Meeting development partners at World Bank/IMF Spring Meetings

The weather was unseasonably warm (with temperatures of up to 31°), but the news sent a chill down everybody’s spine: “Growth remains historically weak now and in the medium-term”, said the Managing Director of the International Monetary Fund (IMF), Kristalina Georgieva, as guests from all over the world flocked to Washington in mid- April to attend the traditional Spring Meetings of the World Bank and IMF.
Among them was OPEC Fund Director-General Abdulhamid Alkhalifa who led a delegation of the development institution to the meetings in the US capital. The agenda included talks with development partner countries and organizations as well as a series of media engagements. Using the opportunity to connect with the World Bank leadership, he met with the Vice Presidents for Eastern Europe and Central Asia, Antonella Bassani, Middle East and North Africa, Ferid Belhaj, South Asia, Martin Raiser, as well as Western and Central Africa, Ousmane Diagana.
The OPEC Fund head said: “In a volatile and turbulent environment the multinational development banks must continue to serve as an anchor of stability and safety.
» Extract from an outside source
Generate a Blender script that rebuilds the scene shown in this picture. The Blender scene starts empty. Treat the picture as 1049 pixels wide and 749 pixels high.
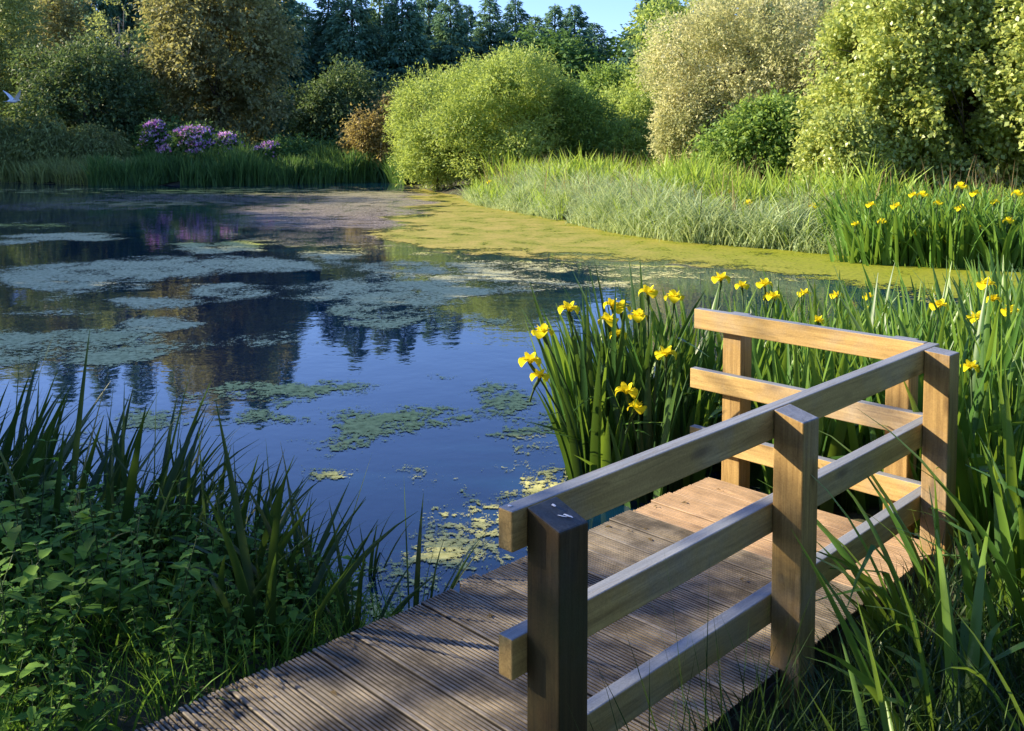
import bpy, math, random
import numpy as np
from mathutils import Vector, Matrix

sc = bpy.context.scene
COL = sc.collection
R = math.radians
S2 = math.sqrt(2.0)

# ------------------------------------------------------------------ camera
F, CX, CY, CAMH = 975.0, 524.5, 195.0, 1.9
PITCH = math.atan(55 / 975)
cam = bpy.data.objects.new('camera', bpy.data.cameras.new('camera'))
COL.objects.link(cam)
cam.location = (0, 0, CAMH)
cam.rotation_euler = (R(90) - PITCH, 0, 0)
cam.data.sensor_width = 36
cam.data.lens = F / 1049 * 36
cam.data.shift_y = -(374.5 - CY) / 1049
cam.data.clip_end = 3000
cam.data.clip_start = 0.05
sc.camera = cam
sc.view_settings.view_transform = 'Standard'
sc.view_settings.look = 'None'
sc.view_settings.exposure = 0
sc.view_settings.gamma = 1


def at(px, py, z=0.0):
    """where the line of sight of a photo pixel meets the level z"""
    x = (px - CX) / F
    y = -(py - CY) / F
    c, s = math.cos(PITCH), math.sin(PITCH)
    r = (x, c + s * y, -s + c * y)
    t = (z - CAMH) / r[2]
    return (r[0] * t, r[1] * t)


def xa(px, Y):
    return (px - CX) / F * Y


def ha(py, Y):
    return CAMH + (140 - py) / F * Y


# ------------------------------------------------------------------ light
SUN_EL, SUN_AZ = R(24.5), (-0.985, 0.17)
el = SUN_EL
ln = math.hypot(*SUN_AZ)
sdir = Vector((SUN_AZ[0] / ln * math.cos(el), SUN_AZ[1] / ln * math.cos(el), math.sin(el)))
sl = bpy.data.lights.new('sun', 'SUN')
sl.energy = 11.5
sl.angle = R(0.53)
sl.color = (1.0, 0.87, 0.64)
so = bpy.data.objects.new('sun', sl)
so.rotation_euler = sdir.to_track_quat('Z', 'Y').to_euler()
so.location = (-30, -10, 30)
COL.objects.link(so)
w = bpy.data.worlds.new('World')
sc.world = w
w.use_nodes = True
nt = w.node_tree
sky = nt.nodes.new('ShaderNodeTexSky')
sky.sky_type = 'NISHITA'
sky.sun_disc = False
sky.sun_elevation = el
sky.sun_rotation = math.atan2(sdir.x, sdir.y)
sky.air_density = 1.0
sky.dust_density = 0.4
sky.ozone_density = 3.0
bg = nt.nodes['Background']
bg.inputs['Strength'].default_value = 0.27
tintn = nt.nodes.new('ShaderNodeMix')
tintn.data_type = 'RGBA'
tintn.blend_type = 'MULTIPLY'
tintn.inputs[0].default_value = 1.0
tintn.inputs[7].default_value = (0.82, 0.91, 1.30, 1)
nt.links.new(sky.outputs[0], tintn.inputs[6])
nt.links.new(tintn.outputs[2], bg.inputs['Color'])


# ------------------------------------------------------------------ node helpers
class NT:
    def __init__(s, name):
        s.m = bpy.data.materials.new(name)
        s.m.use_nodes = True
        s.t = s.m.node_tree
        s.n = s.t.nodes
        s.b = s.n['Principled BSDF']
        s.out = s.n['Material Output']

    def new(s, t, **k):
        n = s.n.new(t)
        for a, v in k.items():
            setattr(n, a, v)
        return n

    def L(s, a, b):
        s.t.links.new(a, b)

    def coord(s, kind='Object', scale=(1, 1, 1), loc=(0, 0, 0)):
        tc = s.new('ShaderNodeTexCoord')
        mp = s.new('ShaderNodeMapping')
        mp.inputs['Scale'].default_value = scale
        mp.inputs['Location'].default_value = loc
        s.L(tc.outputs[kind], mp.inputs['Vector'])
        return mp.outputs[0]

    def geo(s):
        return s.new('ShaderNodeNewGeometry')

    def noise(s, vec, scale, detail=4, rough=0.55, dist=0.0):
        n = s.new('ShaderNodeTexNoise')
        n.inputs['Scale'].default_value = scale
        n.inputs['Detail'].default_value = detail
        n.inputs['Roughness'].default_value = rough
        n.inputs['Distortion'].default_value = dist
        if vec is not None:
            s.L(vec, n.inputs['Vector'])
        return n.outputs['Fac']

    def ramp(s, fac, stops):
        r = s.new('ShaderNodeValToRGB')
        e = r.color_ramp.elements
        while len(e) < len(stops):
            e.new(0.5)
        for i, (p, c) in enumerate(stops):
            e[i].position = p
            e[i].color = (c[0], c[1], c[2], 1) if hasattr(c, '__len__') else (c, c, c, 1)
        s.L(fac, r.inputs[0])
        return r.outputs[0]

    def mix(s, fac, a, b, mode='MIX'):
        m = s.new('ShaderNodeMix', data_type='RGBA', blend_type=mode)
        for v, i in ((fac, 0), (a, 6), (b, 7)):
            if hasattr(v, 'is_output'):
                s.L(v, m.inputs[i])
            elif i == 0:
                m.inputs[0].default_value = v
            else:
                m.inputs[i].default_value = (v[0], v[1], v[2], 1)
        return m.outputs[2]

    def math(s, op, a, b=0.0, c=None):
        m = s.new('ShaderNodeMath', operation=op)
        for i, v in enumerate((a, b) if c is None else (a, b, c)):
            if hasattr(v, 'is_output'):
                s.L(v, m.inputs[i])
            else:
                m.inputs[i].default_value = v
        return m.outputs[0]

    def attr(s, name):
        return s.new('ShaderNodeAttribute', attribute_name=name).outputs['Fac']

    def bump(s, h, strength=0.3, dist=0.01):
        b = s.new('ShaderNodeBump')
        b.inputs['Strength'].default_value = strength
        b.inputs['Distance'].default_value = dist
        s.L(h, b.inputs['Height'])
        s.L(b.outputs[0], s.b.inputs['Normal'])
        return b.outputs[0]


def leaf_mat(name, c0, c1, c2, trans=0.35, rough=0.55, spec=0.35, nscale=0.7, tcol=None, gain=1.0):
    c0, c1, c2 = [tuple(min(0.9, x * gain) for x in c) for c in (c0, c1, c2)]
    """c0 dark, c1 mid, c2 light: picked per leaf and by a slow variation through the plant"""
    k = NT(name)
    v = k.coord('Object')
    n = k.noise(v, nscale, 3)
    f = k.math('ADD', k.math('MULTIPLY', k.attr('tint'), 0.75), k.math('MULTIPLY', k.math('SUBTRACT', n, 0.3), 0.6))
    col = k.ramp(f, [(0.0, c0), (0.45, c1), (1.0, c2)])
    k.L(col, k.b.inputs['Base Color'])
    k.b.inputs['Roughness'].default_value = rough
    k.b.inputs['Specular IOR Level'].default_value = spec
    tr = k.new('ShaderNodeBsdfTranslucent')
    tc = k.mix(0.55, col, tcol or (min(1, c2[0] * 1.5), min(1, c2[1] * 1.5), c2[2]))
    k.L(tc, tr.inputs['Color'])
    ms = k.new('ShaderNodeMixShader')
    ms.inputs[0].default_value = trans
    k.L(k.b.outputs[0], ms.inputs[1])
    k.L(tr.outputs[0], ms.inputs[2])
    k.L(ms.outputs[0], k.out.inputs['Surface'])
    return k.m


def plain_mat(name, c, c2=None, rough=0.7, scale=8, bump=0.0, spec=0.3):
    k = NT(name)
    v = k.coord('Object')
    n = k.noise(v, scale, 5, 0.6)
    c2 = c2 or tuple(x * 0.6 for x in c)
    k.L(k.ramp(n, [(0.3, c2), (0.7, c)]), k.b.inputs['Base Color'])
    k.b.inputs['Roughness'].default_value = rough
    k.b.inputs['Specular IOR Level'].default_value = spec
    if bump:
        k.bump(n, bump, 0.02)
    return k.m


# ------------------------------------------------------------------ mesh helpers
def mesh_np(name, V, faces, mat, parent=None, tint=None, smooth=False, attrs=None):
    """V (n,3); faces: (m,k) int array"""
    me = bpy.data.meshes.new(name)
    V = np.asarray(V, dtype=np.float32)
    faces = np.asarray(faces, dtype=np.int32)
    m, k = faces.shape
    me.vertices.add(len(V))
    me.vertices.foreach_set('co', V.ravel())
    me.loops.add(m * k)
    me.loops.foreach_set('vertex_index', faces.ravel())
    me.polygons.add(m)
    me.polygons.foreach_set('loop_start', np.arange(0, m * k, k, dtype=np.int32))
    me.update(calc_edges=True)
    if smooth:
        me.polygons.foreach_set('use_smooth', np.ones(m, dtype=bool))
    A = dict(attrs or {})
    if tint is not None:
        A['tint'] = tint
    for an, av in A.items():
        a = me.attributes.new(an, 'FLOAT', 'POINT')
        a.data.foreach_set('value', np.asarray(av, dtype=np.float32))
    me.materials.append(mat)
    o = bpy.data.objects.new(name, me)
    COL.objects.link(o)
    if parent is not None:
        o.parent = parent
    return o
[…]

As the global economy passes through choppy waters, the demand for development support is rapidly increasing. Resources are limited and increasingly scarce and we must make sure that they are shared so that those in real need are not being neglected.”
Beyond the grim forecast that growth is set to hover around 3 percent for the next five years, the IMF’s lowest medium-term growth forecast since 1990, a second topic dominated the conversation among government representatives, policy-makers and development professionals: The growing realization that a root- and-branch reform of the international system of development finance is becoming more and more overdue.
The USA has taken a leading role in this process: Treasury Secretary Janet Yellen said in a keynote speech in February: “The world has changed, and we need these vital institutions to change along with it.” In doing so, the multilateral development banks (MDBs) are facing a dilemma: While on the one hand they are more and more called upon to address global challenges they are on the other hand not designed for such an approach and face a serious shortfall of resources.
For development organizations to play an enhanced and larger role, the current MDB design “is insufficient to meet the moment”, Yellen argued. “The MDBs’ core model involves countries borrowing to make specific investments aimed at addressing development constraints in their own countries. Such a model will always underinvest in addressing global challenges – since the benefits of investments in global challenges stretch far beyond the borders of the country where a given project takes place.”
One prime example is climate change, where today a broad consensus exists that only global action can achieve much-needed progress but joint action remains difficult to deliver. Climate action is also a key concern of the OPEC Fund and Director- General Alkhalifa told the Arab news portal and newspaper The National in Washington: “It’s a challenge, but we are a development institution that feels its responsibility and we are taking those responsibilities seriously. We are happy to adress that challenge.” He also gave an interview to Bloomberg Asharq.
The OPEC Fund’s Climate Action Plan, adopted last September, sets the target to raise climate funding to 40 percent of all new financing by 2030, while at the same time continuing to tackle energy poverty. The OPEC Fund head added: “There are millions and millions of people in low-income countries who have no access to energy or electricity.” Without energy there can be no development.
The high demand for support was also reflected in the large number of countries the OPEC Fund delegation - which included Public Sector Assistant Director-General Fuad Albassam, General Counsel Violet Onyemenam, Senior Advisor Sami Ben Daamech, Head of Institutional and Administrative-Legal Hanno Scheuch, Public Sector Director, Asia & Pacific Jaafar Al-Mahdi, Private Sector Director for Business Development Khalid Khadduri and Private Sector Senior Investment Manager Richard Egobi - met for bilateral meetings. Talks with senior delegations from the Comoros, Philippines, Seychelles, Sri Lanka, Tanzania and Uzbekistan revolved around the intensification of cooperation through concrete public and private sector projects.
In the same vein, a meeting with Makhtar Diop, Managing Director of the International Finance Corporation (IFC), provided the opportunity to discuss the role of the private sector. The two heads agreed that MDBs not only need to become considerably more successful in mobilizing private sector funding, but also must learn from the private sector in critical areas such as competitiveness, innovation and responsiveness.